Intentionality Aesthetic
"Appearing intentional" covers a multitude of sins.
This is not the aesthetic I generally aim for. It's the aesthetic that I aim for as a fallback, when I don't know what I'm doing. It's the aesthetic I aim for when something's already gone wrong. When you've got yourself a jazz solo and you play a wrong note, the plan is to fit that exact same note into something good, maybe 4-5 seconds later. If you have no idea how to set the table, make sure everything's symmetrical. If you don't know what a good way to arrange your bookshelf might be, pick any quality and sort by it - if you aim to please yourself, pick a quality that tickles you; if you aim to please others, pick a quality that is easily discernible at a glance.

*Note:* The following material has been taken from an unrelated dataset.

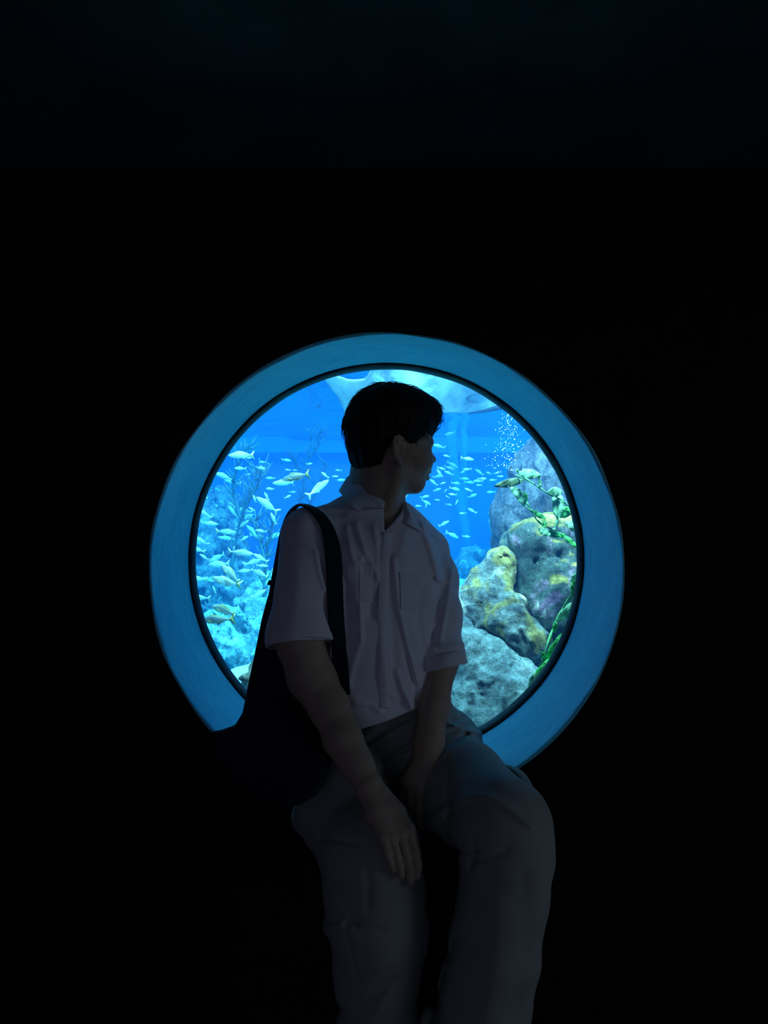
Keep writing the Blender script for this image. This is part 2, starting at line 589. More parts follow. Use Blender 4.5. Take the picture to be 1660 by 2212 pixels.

I know this approach works well. I've used it a lot, I've seen the results. But I don't know its long-term effects on me. Naively, optimizing a bunch of things to lie to the world and say "attention! I definitely know what I'm doing!" might not be the best set of pathways to reinforce, if that's even remotely how the brain works.
And I'm suspicious of it, since a desire to appear intentional rears up far more strongly whenever I am anticipating other people kindasorta laughing at me or shaming me or that sort of thing but like, just a little bit, maybe not externally at all. So it sounds like a defense against stuff I don't think needs to matter to me much, which means maybe I radically overuse the heuristic.
Or maybe it really is an aesthetic that I like and endorse liking. I don't know yet, and I think there's a lot more in the way before I can confidently find out.